## MATERIAL SUPPLIED
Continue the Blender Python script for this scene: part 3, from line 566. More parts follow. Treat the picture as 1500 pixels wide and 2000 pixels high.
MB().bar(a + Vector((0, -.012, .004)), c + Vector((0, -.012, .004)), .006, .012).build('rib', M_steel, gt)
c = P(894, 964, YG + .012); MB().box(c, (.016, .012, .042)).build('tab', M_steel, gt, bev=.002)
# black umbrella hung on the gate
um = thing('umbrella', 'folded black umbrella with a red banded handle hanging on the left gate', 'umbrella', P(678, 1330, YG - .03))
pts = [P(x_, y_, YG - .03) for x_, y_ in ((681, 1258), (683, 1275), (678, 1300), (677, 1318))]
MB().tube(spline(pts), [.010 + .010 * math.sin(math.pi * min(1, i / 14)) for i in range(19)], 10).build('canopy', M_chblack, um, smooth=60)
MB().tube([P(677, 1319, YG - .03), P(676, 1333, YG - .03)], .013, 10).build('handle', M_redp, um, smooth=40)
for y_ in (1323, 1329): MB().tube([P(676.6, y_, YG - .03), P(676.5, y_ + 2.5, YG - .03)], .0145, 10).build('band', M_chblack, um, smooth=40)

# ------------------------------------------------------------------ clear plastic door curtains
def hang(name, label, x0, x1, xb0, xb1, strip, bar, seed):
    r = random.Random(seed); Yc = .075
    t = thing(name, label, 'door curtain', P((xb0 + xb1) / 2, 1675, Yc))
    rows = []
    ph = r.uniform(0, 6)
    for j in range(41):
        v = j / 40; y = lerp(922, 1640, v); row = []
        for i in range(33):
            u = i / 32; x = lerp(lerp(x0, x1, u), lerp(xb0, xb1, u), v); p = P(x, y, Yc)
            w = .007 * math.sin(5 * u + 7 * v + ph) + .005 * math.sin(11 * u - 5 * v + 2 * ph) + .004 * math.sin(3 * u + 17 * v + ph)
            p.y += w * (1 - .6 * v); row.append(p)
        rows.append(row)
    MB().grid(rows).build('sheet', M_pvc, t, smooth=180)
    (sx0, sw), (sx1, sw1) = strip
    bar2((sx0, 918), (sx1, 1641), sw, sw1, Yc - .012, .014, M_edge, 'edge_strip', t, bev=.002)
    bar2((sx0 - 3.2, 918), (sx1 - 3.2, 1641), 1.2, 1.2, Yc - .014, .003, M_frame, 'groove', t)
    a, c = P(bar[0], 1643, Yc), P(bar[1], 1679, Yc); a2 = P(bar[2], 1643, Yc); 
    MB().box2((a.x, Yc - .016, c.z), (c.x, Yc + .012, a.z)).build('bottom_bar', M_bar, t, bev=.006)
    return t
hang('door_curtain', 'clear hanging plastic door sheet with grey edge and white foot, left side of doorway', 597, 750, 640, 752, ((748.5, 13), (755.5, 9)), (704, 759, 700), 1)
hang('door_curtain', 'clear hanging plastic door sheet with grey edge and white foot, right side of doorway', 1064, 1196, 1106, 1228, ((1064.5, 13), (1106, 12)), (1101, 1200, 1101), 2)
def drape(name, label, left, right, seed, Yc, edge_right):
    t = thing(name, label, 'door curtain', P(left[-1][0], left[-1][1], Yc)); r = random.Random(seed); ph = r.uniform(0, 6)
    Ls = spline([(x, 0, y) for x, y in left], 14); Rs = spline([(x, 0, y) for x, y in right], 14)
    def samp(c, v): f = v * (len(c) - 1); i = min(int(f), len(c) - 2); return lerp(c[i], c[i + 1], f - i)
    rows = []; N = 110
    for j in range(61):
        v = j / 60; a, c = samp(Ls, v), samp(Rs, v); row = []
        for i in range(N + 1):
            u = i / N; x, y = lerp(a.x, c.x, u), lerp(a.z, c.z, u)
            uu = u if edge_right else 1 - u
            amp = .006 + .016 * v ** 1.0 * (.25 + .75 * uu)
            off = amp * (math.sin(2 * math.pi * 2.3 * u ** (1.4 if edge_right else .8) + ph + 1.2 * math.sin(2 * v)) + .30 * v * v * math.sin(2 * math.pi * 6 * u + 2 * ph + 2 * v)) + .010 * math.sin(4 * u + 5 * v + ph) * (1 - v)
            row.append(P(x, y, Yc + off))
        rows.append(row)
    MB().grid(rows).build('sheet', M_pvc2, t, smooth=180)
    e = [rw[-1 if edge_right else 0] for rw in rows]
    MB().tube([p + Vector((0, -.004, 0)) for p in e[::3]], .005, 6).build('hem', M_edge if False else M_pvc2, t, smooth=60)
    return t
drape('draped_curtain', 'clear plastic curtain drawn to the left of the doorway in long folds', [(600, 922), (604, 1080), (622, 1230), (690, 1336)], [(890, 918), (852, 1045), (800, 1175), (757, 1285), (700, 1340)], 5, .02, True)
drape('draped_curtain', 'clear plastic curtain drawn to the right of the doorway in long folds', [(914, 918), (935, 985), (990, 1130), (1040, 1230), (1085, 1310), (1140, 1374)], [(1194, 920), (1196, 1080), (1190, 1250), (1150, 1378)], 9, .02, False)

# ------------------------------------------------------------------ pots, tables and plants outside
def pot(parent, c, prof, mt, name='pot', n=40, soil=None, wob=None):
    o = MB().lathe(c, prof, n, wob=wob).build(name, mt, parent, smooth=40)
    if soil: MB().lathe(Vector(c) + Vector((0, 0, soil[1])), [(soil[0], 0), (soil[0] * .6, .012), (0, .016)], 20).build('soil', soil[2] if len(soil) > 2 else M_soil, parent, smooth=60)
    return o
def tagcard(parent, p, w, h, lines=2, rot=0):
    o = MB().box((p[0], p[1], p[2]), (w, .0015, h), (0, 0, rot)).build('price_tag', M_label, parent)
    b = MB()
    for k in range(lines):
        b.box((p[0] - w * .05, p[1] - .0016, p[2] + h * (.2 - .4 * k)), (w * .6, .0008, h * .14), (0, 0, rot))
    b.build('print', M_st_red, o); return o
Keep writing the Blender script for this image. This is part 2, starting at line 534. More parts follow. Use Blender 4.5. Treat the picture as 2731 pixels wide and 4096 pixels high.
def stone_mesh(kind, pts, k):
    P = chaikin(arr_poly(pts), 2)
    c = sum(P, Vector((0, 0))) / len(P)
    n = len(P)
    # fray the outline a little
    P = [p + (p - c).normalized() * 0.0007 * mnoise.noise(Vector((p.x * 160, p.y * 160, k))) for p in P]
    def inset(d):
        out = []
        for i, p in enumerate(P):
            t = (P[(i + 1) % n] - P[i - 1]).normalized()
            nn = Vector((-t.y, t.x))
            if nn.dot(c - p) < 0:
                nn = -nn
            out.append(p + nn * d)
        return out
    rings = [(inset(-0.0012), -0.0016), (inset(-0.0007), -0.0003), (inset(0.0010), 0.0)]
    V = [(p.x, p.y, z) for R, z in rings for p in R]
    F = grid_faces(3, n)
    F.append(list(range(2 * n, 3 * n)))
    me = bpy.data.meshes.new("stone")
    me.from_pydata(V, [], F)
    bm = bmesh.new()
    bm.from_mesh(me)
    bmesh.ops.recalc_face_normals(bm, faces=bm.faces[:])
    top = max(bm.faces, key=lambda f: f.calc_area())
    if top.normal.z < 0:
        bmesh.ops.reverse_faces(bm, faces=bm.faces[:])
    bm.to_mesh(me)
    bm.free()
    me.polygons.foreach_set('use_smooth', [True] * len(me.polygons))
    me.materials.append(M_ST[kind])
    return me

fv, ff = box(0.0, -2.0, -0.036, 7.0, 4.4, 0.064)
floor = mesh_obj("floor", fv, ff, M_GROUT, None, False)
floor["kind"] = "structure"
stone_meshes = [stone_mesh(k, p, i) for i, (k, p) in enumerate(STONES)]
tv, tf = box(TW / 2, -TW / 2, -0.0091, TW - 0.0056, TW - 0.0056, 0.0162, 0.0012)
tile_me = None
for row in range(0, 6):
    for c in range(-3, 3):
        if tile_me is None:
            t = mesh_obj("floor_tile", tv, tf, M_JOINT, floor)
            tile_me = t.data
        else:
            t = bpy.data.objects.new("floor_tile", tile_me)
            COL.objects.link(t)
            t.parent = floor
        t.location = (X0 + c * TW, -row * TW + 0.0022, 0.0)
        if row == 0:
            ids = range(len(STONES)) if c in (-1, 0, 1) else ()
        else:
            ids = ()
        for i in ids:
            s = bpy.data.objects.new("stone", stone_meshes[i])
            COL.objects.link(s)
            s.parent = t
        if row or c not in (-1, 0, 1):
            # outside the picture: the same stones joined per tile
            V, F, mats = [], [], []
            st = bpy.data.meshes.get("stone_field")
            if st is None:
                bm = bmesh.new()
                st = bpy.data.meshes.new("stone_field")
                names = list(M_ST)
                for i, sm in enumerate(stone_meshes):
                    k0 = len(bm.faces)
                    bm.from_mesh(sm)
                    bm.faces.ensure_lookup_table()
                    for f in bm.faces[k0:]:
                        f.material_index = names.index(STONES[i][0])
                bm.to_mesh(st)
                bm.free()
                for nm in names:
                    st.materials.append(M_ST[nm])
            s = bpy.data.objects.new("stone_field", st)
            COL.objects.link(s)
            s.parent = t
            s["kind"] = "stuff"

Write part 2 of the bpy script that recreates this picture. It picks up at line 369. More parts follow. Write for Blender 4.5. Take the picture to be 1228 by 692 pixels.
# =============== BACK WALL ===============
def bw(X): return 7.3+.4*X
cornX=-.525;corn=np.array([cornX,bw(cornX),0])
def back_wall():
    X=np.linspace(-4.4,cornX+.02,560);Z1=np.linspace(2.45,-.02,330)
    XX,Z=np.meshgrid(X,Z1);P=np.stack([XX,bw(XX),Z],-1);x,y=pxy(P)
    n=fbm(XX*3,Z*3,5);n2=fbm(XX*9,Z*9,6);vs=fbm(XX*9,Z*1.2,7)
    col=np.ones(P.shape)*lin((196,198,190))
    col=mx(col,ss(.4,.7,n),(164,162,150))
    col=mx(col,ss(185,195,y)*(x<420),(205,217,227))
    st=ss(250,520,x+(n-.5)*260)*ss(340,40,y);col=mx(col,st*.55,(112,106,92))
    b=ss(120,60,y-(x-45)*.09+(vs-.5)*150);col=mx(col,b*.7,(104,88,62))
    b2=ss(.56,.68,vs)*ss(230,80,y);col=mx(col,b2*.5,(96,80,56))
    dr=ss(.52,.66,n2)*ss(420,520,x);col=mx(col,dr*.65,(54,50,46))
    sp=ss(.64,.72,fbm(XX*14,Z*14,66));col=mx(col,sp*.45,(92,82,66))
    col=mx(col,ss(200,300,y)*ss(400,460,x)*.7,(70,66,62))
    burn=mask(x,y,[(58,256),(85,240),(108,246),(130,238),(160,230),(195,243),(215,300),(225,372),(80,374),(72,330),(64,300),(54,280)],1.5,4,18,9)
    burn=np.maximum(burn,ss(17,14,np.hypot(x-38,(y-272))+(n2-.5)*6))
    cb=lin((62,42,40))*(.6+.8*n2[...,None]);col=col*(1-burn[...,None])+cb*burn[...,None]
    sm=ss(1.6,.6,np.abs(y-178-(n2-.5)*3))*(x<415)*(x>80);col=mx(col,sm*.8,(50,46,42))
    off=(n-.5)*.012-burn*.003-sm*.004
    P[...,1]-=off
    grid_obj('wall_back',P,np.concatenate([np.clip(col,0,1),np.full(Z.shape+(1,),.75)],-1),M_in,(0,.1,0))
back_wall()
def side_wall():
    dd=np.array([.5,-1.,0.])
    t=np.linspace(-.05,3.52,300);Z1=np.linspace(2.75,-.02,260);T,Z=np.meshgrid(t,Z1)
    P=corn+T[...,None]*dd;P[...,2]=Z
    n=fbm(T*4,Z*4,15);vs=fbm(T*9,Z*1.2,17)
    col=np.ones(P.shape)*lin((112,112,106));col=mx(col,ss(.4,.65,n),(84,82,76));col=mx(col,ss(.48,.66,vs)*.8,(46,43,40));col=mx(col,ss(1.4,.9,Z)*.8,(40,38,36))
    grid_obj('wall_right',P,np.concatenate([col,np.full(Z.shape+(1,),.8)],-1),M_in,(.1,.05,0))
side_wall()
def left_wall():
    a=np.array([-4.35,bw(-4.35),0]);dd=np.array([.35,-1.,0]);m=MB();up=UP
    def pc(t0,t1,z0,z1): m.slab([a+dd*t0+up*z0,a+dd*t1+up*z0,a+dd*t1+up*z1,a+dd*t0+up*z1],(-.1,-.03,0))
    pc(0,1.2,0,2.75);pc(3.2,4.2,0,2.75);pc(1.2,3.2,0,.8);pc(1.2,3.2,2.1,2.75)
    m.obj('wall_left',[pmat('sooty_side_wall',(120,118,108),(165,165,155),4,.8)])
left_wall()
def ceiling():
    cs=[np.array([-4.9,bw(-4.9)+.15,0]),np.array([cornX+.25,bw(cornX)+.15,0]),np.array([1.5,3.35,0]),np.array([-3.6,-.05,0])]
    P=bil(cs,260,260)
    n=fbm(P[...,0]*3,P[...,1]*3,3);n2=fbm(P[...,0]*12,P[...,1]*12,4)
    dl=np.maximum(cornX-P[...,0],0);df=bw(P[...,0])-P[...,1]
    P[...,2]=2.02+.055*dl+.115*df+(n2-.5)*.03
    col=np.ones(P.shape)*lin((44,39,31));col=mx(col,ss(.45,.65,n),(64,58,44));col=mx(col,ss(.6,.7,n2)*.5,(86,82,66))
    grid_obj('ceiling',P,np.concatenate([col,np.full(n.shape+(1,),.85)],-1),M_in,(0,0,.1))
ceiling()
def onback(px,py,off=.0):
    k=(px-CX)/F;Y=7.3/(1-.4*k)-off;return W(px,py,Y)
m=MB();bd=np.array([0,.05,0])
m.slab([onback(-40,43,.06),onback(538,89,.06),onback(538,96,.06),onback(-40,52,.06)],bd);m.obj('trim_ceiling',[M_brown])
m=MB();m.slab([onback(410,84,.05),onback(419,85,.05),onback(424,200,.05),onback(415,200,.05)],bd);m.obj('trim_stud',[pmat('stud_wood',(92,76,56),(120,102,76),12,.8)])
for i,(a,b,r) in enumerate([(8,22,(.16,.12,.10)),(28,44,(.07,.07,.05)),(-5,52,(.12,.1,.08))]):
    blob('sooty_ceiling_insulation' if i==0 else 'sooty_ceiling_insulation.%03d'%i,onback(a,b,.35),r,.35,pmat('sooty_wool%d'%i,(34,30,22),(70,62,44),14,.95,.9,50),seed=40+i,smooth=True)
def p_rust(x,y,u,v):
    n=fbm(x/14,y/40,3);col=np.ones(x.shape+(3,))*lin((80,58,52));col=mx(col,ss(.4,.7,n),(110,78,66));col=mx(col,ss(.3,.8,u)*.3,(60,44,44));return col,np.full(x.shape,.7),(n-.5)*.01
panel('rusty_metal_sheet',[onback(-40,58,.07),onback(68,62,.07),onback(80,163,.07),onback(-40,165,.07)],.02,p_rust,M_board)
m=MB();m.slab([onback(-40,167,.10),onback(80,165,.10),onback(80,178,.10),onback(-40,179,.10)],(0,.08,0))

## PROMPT
Tally how many lines in the material above hold the word "Treat". Write only that number.

## RESULT FOR THIS EXERCISE
2